Two decades after the vow of “Never Again,” the same villages burn, the same people flee, and the same perpetrators walk free. Inaction is not neutrality — it is the final weapon of genocide.
I. Introduction: The return of an old war
Twenty years ago, Darfur’s name became synonymous with genocide. Images of scorched villages, mass graves, and endless streams of displaced families shocked the conscience of the world. Global leaders swore that such horrors would “never again” be allowed to happen.
Today, those vows lie in tatters. Darfur burns once more. The same communities are hunted, the same villages reduced to ash, and the same patterns of mass killing and forced displacement unfold — often at the hands of the very actors, or their successors, who perpetrated the original crimes.

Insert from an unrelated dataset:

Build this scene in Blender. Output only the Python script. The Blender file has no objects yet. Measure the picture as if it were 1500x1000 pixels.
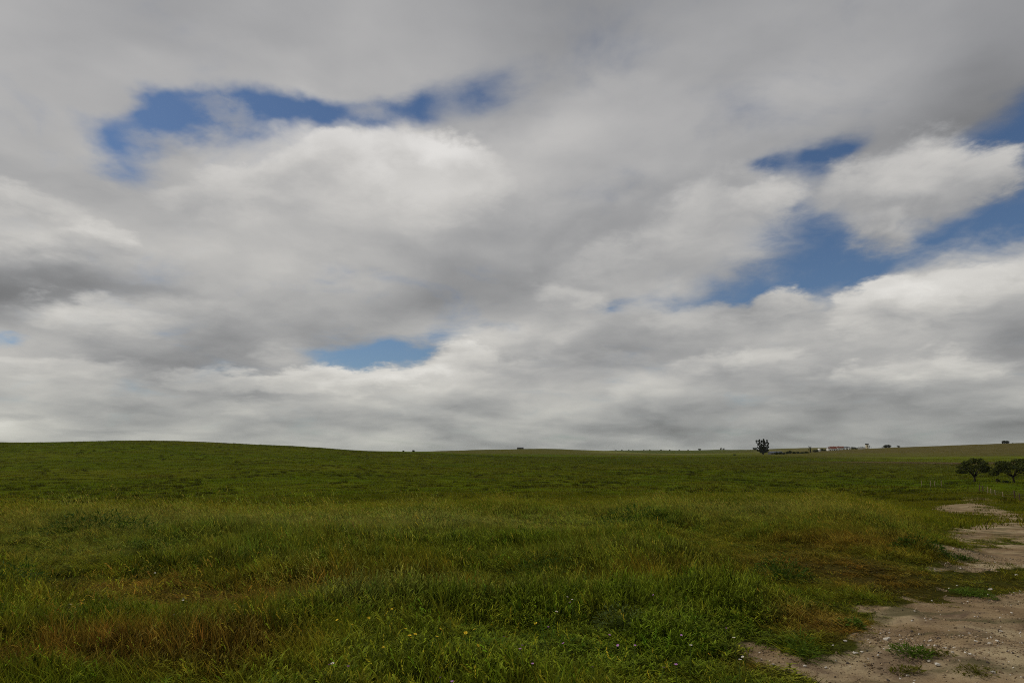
import bpy, bmesh, math, random
import numpy as np
from mathutils import Vector, Matrix

random.seed(7)
rng = np.random.default_rng(11)
scene = bpy.context.scene
COL = scene.collection

# ------------------------------------------------------------------ camera
EYE = 1.65
PITCH = math.atan(0.164)
cam_d = bpy.data.cameras.new('camera')
cam_d.lens = 24.0
cam_d.sensor_width = 36.0
cam_d.clip_start = 0.05
cam_d.clip_end = 40000
cam = bpy.data.objects.new('camera', cam_d)
COL.objects.link(cam)
cam.location = (0, 0, EYE)
cam.rotation_euler = (math.pi / 2 + PITCH, 0, 0)
scene.camera = cam

# ------------------------------------------------------------------ colour management
scene.view_settings.view_transform = 'Standard'
scene.view_settings.look = 'None'
scene.view_settings.exposure = 0.0
scene.view_settings.gamma = 1.0
scene.view_settings.use_curve_mapping = False
scene.render.engine = 'CYCLES'
scene.cycles.max_bounces = 6
scene.cycles.diffuse_bounces = 3
scene.cycles.transmission_bounces = 4
scene.cycles.use_denoising = False
scene.cycles.pixel_filter_type = 'BLACKMAN_HARRIS'
scene.cycles.filter_width = 1.0

cP, sP = math.cos(PITCH), math.sin(PITCH)


def px_dir(px, py):
    """direction seen at a photograph position (1500 x 1000)"""
    u, v = (px - 750) / 1000.0, (500 - py) / 1000.0
    d = np.array([u, cP - v * sP, sP + v * cP])
    return d / np.linalg.norm(d)


def slope_of(py):
    return math.tan(PITCH + math.atan((500 - py) / 1000.0))


# ------------------------------------------------------------------ sun
SUN_AZ, SUN_EL = math.radians(-75), math.radians(48)
sun_d = bpy.data.lights.new('sun', 'SUN')
sun_d.energy = 1.4
sun_d.angle = math.radians(10)
sun_d.color = (1.0, 0.95, 0.86)
sun = bpy.data.objects.new('sun', sun_d)
COL.objects.link(sun)
to_sun = Vector((math.sin(SUN_AZ) * math.cos(SUN_EL), math.cos(SUN_AZ) * math.cos(SUN_EL), math.sin(SUN_EL)))
sun.rotation_euler = to_sun.to_track_quat('Z', 'Y').to_euler()
sun.location = (-30, 0, 40)


# ------------------------------------------------------------------ node helpers
class NT:
    def __init__(self, tree):
        self.t = tree
        tree.nodes.clear()

    def n(self, kind, **kw):
        nd = self.t.nodes.new(kind)
        for k, v in kw.items():
            setattr(nd, k, v)
        return nd

    def put(self, sock, v):
        if isinstance(v, bpy.types.NodeSocket):
            self.t.links.new(v, sock)
        elif v is not None:
            sock.default_value = v

    def math(self, op, a, b=None, c=None, clamp=False):
        nd = self.n('ShaderNodeMath', operation=op, use_clamp=clamp)
        for i, v in enumerate((a, b, c)):
            self.put(nd.inputs[i], v)
        return nd.outputs[0]

    def vmath(self, op, a, b=None, scale=None):
        nd = self.n('ShaderNodeVectorMath', operation=op)
        self.put(nd.inputs[0], a)
        if b is not None:
            self.put(nd.inputs[1], b)
        if scale is not None:
            self.put(nd.inputs['Scale'], scale)
        return nd.outputs['Value'] if op in ('LENGTH', 'DOT_PRODUCT') else nd.outputs[0]

    def noise(self, vec, scale, detail=4, rough=0.5, color=False, dist=0.0, dim='3D'):
        nd = self.n('ShaderNodeTexNoise', noise_dimensions=dim)
        self.put(nd.inputs['Vector'], vec)
        nd.inputs['Scale'].default_value = scale
        nd.inputs['Detail'].default_value = detail
        nd.inputs['Roughness'].default_value = rough
        nd.inputs['Distortion'].default_value = dist
        return nd.outputs['Color' if color else 0]

    def ramp(self, fac, stops, interp='LINEAR'):
        nd = self.n('ShaderNodeValToRGB')
        cr = nd.color_ramp
        cr.interpolation = interp
        while len(cr.elements) < len(stops):
            cr.elements.new(1.0)
        for e, (p, c) in zip(cr.elements, stops):
            e.position = p
        for e, (p, c) in zip(cr.elements, stops):
            e.color = (*c, 1) if len(c) == 3 else c
        self.put(nd.inputs[0], fac)
        return nd.outputs[0]

    def maprange(self, v, a, b, c=0.0, d=1.0, smooth=True):
        nd = self.n('ShaderNodeMapRange', interpolation_type='SMOOTHSTEP' if smooth else 'LINEAR', clamp=True) if smooth else self.n('ShaderNodeMapRange', clamp=False)
        self.put(nd.inputs[0], v)
        for i, q in enumerate((a, b, c, d)):
            self.put(nd.inputs[i + 1], q)
        return nd.outputs[0]

    def mix(self, fac, a, b, blend='MIX'):
        nd = self.n('ShaderNodeMix', data_type='RGBA', blend_type=blend)
        self.put(nd.inputs[0], fac)
        self.put(nd.inputs[6], a if isinstance(a, bpy.types.NodeSocket) else (*a, 1))
        self.put(nd.inputs[7], b if isinstance(b, bpy.types.NodeSocket) else (*b, 1))
        return nd.outputs[2]


def lin(g):
    g = np.asarray(g, float) / 255.0
    return np.where(g <= 0.04045, g / 12.92, ((g + 0.055) / 1.055) ** 2.4)


# ------------------------------------------------------------------ sky: blue air with broken stratocumulus
SKY_STRENGTH = 0.1
world = bpy.data.worlds.new('World')
scene.world = world
world.use_nodes = True
world.cycles.sampling_method = 'MANUAL'
world.cycles.sample_map_resolution = 256
W = NT(world.node_tree)
tc = W.n('ShaderNodeTexCoord').outputs['Generated']
sep = W.n('ShaderNodeSeparateXYZ')
W.put(sep.inputs[0], tc)
dx, dy, dz = sep.outputs
zc = W.math('MAXIMUM', dz, 0.0)
den = W.math('ADD', zc, 0.22)
cmb = W.n('ShaderNodeCombineXYZ')
W.put(cmb.inputs[0], W.math('DIVIDE', dx, den))
W.put(cmb.inputs[1], W.math('DIVIDE', dy, den))
plane = cmb.outputs[0]                       # position on the cloud layer overhead
warp = W.vmath('SUBTRACT', W.noise(plane, 1.6, 6, 0.55, color=True, dim='2D'), (0.5, 0.5, 0.5))
wamp = W.math('MULTIPLY', den, 0.24)
p1 = W.vmath('ADD', tc, W.vmath('SCALE', warp, scale=wamp))
warp2 = W.vmath('SUBTRACT', W.noise(plane, 4.0, 7, 0.6, color=True, dim='2D'), (0.5, 0.5, 0.5))
p2 = W.vmath('ADD', tc, W.vmath('SCALE', warp2, scale=W.math('MULTIPLY', den, 0.15)))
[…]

The war that reignited in 2023 is not a new conflict. It is the continuation of an unfinished crime — waged with renewed ferocity, under the gaze of an international system that mistakes inaction for neutrality, and silence for diplomacy.
II. Geography and geopolitics: The anatomy of a powder keg
Darfur spans a vast expanse of western Sudan — 493,000 square kilometres, larger than the United Kingdom and nearly the size of France — and is home to a rich mosaic of almost 80 tribes and ethnic groups divided between nomads and sedentary communities.
It borders Chad, Libya, and the Central African Republic, positioning it at a volatile crossroads where the instability of neighboring states seeps across porous frontiers.
This location has made Darfur not only a Sudanese crisis but a strategic fault line in Africa’s security landscape. It serves as a corridor for arms smuggling, illicit trade, and irregular migration from the Sahel to the Mediterranean.